Stock Market Update: Nifty 50, Sensex Likely to Open Lower Amid Mixed Global Cues

Nifty 50 and Sensex Likely to Open Lower as GIFT Nifty Signals 258-Point Gap-Down; FIIs Sell Rs. 4,111 Crore While Rupee Weakens to Rs. 94.88 Amid Rising Crude Oil Prices and US-Iran Tensions
Stock Market Update: Nifty 50, Sensex Likely to Open Lower Amid Mixed Global Cues
Written By:
Bhavesh Maurya
Reviewed By:
Achu Krishnan
Published on
Updated on

The Indian stock markets are likely to open on the lower side amid mixed global cues as the US and Iran rejected the peace proposal. GIFT Nifty also indicates a gap down opening of 258.5 points at 23,258.5 from its last Nifty futures close. 

On Friday, the Sensex declined 516.33 points or 0.66% to settle at 77,328.19, while the Nifty 50 fell 150.50 points or 0.62% to close at 24,176.15.

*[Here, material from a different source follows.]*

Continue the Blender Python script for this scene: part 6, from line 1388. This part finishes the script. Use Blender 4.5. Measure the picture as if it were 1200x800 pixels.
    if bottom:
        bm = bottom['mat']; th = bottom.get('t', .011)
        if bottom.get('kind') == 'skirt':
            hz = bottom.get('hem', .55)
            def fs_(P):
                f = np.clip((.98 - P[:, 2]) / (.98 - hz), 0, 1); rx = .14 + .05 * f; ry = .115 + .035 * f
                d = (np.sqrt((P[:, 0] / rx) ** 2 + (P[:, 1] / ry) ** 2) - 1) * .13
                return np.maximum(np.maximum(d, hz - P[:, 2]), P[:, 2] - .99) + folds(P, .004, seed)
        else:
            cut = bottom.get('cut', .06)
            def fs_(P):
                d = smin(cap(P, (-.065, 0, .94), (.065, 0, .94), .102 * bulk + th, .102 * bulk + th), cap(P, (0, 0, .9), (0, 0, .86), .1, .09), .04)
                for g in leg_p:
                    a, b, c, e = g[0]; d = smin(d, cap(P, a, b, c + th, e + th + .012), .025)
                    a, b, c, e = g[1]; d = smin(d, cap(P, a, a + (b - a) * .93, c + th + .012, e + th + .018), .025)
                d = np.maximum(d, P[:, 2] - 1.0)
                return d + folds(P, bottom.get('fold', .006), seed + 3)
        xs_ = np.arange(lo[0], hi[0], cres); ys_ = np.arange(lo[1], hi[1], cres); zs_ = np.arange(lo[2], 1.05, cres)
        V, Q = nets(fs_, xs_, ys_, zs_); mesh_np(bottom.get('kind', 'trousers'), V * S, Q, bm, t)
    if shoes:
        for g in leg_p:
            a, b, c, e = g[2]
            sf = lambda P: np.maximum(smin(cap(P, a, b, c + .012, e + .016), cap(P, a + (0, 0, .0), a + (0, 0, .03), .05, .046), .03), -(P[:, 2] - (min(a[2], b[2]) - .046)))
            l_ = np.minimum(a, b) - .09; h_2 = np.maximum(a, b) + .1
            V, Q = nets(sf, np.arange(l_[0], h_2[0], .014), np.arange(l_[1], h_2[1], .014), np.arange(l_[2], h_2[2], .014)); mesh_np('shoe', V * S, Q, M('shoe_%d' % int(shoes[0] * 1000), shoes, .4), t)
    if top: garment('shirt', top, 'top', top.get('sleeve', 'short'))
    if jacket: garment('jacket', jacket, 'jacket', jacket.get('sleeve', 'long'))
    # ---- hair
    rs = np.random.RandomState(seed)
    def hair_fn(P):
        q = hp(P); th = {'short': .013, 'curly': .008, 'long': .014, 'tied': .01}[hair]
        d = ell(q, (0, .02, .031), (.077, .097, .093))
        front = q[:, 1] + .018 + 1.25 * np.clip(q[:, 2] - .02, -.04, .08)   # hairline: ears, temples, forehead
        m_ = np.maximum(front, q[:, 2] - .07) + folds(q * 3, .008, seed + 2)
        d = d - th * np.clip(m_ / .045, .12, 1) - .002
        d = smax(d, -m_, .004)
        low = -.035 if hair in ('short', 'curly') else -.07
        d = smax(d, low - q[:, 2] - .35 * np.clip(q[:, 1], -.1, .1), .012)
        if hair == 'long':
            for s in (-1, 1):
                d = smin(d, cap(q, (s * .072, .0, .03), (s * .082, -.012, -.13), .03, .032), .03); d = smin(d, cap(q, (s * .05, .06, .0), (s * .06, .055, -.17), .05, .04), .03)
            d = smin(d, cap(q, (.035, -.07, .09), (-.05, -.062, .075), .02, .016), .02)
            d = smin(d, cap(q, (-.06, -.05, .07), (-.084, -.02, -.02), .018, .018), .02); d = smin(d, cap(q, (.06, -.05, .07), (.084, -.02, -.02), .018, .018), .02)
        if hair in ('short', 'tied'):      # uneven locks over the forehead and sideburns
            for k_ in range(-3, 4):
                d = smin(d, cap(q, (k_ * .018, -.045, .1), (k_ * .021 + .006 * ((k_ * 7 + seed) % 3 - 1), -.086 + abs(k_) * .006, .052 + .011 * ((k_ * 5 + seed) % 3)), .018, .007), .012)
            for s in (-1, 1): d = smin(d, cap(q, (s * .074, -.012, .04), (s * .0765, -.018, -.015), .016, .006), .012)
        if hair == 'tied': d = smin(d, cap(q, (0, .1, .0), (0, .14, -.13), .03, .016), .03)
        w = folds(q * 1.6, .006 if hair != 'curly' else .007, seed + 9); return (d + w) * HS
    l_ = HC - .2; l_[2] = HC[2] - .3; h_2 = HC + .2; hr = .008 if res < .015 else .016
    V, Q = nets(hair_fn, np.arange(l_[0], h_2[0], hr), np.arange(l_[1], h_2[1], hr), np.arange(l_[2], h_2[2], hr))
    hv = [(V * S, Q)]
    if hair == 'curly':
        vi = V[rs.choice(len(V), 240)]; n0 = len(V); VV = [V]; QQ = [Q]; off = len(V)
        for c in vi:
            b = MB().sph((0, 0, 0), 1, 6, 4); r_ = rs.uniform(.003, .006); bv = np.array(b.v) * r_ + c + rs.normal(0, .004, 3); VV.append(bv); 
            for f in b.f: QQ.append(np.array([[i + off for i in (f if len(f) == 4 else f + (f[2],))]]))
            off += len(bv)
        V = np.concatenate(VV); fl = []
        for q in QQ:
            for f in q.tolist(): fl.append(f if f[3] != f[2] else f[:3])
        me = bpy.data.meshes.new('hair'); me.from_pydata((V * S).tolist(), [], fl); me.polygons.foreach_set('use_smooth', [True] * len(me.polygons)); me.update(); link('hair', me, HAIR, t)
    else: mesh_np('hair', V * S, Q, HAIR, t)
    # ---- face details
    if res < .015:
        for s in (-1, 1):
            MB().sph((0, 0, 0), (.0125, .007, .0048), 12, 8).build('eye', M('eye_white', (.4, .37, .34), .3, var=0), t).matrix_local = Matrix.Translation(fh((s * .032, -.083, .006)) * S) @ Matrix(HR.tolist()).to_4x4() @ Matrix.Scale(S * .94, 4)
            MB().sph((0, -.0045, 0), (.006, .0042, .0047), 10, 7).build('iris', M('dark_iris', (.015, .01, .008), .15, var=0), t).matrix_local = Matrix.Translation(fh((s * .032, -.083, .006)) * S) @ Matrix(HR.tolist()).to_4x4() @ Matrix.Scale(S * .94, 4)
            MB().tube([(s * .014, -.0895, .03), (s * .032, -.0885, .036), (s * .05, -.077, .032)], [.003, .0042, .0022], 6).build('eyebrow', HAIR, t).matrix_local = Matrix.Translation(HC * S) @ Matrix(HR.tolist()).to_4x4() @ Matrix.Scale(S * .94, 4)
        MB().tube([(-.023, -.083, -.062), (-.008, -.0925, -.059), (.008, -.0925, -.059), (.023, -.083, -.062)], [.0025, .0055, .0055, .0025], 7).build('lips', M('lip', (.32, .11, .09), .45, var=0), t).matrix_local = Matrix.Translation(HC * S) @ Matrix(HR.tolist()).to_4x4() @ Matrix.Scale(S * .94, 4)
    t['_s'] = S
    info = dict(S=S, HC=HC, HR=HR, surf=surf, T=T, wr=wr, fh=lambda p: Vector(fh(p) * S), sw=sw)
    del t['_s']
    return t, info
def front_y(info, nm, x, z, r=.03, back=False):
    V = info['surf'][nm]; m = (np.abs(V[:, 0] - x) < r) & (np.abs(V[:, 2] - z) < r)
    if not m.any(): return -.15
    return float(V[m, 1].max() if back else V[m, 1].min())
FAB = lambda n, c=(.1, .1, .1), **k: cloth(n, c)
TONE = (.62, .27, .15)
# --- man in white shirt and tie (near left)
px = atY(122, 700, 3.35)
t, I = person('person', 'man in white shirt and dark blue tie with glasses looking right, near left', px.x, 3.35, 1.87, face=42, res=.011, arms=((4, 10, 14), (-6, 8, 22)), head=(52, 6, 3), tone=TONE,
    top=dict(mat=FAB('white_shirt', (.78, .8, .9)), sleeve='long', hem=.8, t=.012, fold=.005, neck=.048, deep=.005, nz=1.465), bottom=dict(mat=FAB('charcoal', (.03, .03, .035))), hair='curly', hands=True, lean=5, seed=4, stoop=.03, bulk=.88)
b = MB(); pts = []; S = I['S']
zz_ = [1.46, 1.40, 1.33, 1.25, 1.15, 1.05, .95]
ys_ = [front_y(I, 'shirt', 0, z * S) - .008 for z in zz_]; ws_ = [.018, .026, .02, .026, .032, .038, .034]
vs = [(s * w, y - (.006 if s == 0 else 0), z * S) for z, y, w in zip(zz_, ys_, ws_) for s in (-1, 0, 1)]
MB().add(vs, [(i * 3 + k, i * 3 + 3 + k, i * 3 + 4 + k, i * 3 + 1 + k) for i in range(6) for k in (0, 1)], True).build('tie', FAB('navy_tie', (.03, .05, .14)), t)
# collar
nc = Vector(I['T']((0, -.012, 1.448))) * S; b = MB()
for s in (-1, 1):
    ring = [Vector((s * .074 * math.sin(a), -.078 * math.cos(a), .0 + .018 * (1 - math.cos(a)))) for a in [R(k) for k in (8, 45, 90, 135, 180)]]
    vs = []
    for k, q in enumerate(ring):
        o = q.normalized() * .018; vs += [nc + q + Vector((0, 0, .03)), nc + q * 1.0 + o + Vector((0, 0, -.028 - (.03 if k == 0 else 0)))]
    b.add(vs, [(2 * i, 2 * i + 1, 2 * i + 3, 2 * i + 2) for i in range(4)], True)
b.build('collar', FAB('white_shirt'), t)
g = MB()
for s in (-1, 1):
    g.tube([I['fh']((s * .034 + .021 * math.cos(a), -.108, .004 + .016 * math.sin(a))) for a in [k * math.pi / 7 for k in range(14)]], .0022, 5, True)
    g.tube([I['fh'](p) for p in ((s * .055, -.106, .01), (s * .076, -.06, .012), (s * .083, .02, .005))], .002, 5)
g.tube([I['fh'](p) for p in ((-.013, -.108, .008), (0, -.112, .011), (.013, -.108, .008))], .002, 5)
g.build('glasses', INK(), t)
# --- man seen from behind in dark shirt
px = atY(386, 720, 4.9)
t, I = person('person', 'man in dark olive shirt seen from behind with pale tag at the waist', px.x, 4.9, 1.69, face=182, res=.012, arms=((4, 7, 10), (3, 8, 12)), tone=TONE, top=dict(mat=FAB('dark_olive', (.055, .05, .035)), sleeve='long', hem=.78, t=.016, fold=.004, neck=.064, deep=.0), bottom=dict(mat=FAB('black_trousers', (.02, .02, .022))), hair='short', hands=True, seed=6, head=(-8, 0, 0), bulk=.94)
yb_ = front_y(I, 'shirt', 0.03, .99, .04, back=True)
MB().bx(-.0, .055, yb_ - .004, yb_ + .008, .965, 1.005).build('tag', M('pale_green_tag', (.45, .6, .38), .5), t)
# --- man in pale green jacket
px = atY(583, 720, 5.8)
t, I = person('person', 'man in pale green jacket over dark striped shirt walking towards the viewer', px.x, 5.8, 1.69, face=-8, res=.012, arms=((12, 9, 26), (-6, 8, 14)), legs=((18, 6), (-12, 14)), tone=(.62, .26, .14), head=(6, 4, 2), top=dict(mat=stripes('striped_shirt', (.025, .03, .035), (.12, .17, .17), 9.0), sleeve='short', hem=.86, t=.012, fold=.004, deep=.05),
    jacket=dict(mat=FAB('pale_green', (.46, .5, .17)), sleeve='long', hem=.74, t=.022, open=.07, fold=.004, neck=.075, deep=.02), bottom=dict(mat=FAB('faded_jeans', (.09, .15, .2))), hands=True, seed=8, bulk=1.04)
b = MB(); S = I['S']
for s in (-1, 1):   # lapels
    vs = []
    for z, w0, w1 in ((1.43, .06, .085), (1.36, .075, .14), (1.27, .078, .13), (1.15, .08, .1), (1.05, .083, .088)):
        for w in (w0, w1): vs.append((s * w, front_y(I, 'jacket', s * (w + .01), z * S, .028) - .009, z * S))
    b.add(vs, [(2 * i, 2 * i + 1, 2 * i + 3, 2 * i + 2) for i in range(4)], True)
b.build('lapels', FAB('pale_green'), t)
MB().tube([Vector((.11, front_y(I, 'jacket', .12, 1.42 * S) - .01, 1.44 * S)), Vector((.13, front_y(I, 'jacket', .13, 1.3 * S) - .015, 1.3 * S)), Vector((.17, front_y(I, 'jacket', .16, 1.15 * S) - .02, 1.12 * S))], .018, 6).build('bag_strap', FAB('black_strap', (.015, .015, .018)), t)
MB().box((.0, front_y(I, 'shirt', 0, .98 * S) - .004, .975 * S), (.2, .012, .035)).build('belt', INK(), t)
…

The Midcap index, however, hit a new all-time high and closed at 61,911, up 0.15%, while the Smallcap index continued its rally.

Foreign institutional investors (FIIs) have sold shares worth Rs. 4,111crore on Friday, while domestic institutional investors (DIIs) were net buyers for the 11th consecutive day with inflows of Rs. 6,748 crore.

The Indian rupee opened 40 paise lower at Rs. 94.88 against the US dollar. This comes as oil prices remain elevated. 

Sensex Outlook

The Sensex is technically in a wider consolidation pattern, and the momentum indicators are showing some signs of weakness on the short-term horizon. 

“For Sensex, 76,500 would act as a crucial support zone. On the higher side, 78,000 would be the immediate resistance zone. The bullish sentiment will remain intact as long as the index stays above this level. A successful breakout above 78,000 could push the market up to 78,300-78,900. If the market falls below 76,500, selling pressure is likely to accelerate. Below this level, the market could retest 75,900, with downside potentially dragging it to 75,400-75,200,” said Amol Athawale, VP of Technical Research at Kotak Securities.

Nifty 50 Outlook

The Nifty 50 reclaimed and sustained above both 21-day and 50-day exponential moving averages (EMAs), which suggests the overall recovery trend is still holding.

"For the week, as long as the index holds above the 24,000 pivot, a 'Buy on dips' strategy is approachable. On the upside, 24,500 aligned with recent supply zones continues to act as stiff resistance; however, a sustained move above this could trigger a further rally toward 24,800," said Dr. Ravi Sigh, Chief Research Officer, Master Capital Services Ltd. 

"The market may remain in a consolidation to positive mode as it attempts to build a stable floor around the 24,000-24,500 zone," he added. 

The Nifty 50 index is likely to trade with a positive sentiment this week, with 24,000 being an important support level and 24,500 the near-term resistance level. If the price breaks above 24,500, a rally towards 24,800 could take place. 

Also Read: US Stock Market Today: S&P 500 Heads for Sixth Straight Weekly Gain After Jobs Data Beats Forecasts

Bank Nifty 

On Friday, Bank Nifty declined 736.85 points or 1.31% to close at 55,310.55, forming a bearish candle on the daily chart, and slipped below its 20-day EMA with short-term weakness.

"Going ahead, the immediate support for Bank Nifty is placed in the 54,900-54,800 zone. Any sustainable move below this zone could result in Bank Nifty extending its weakness towards 54500, followed by 54,100 in the short term. On the upside, the immediate resistance for the Index is placed in the 55,800-55,900 zone," said Sudeep Shah, Head of Technical and Derivatives Research at SBI Securities.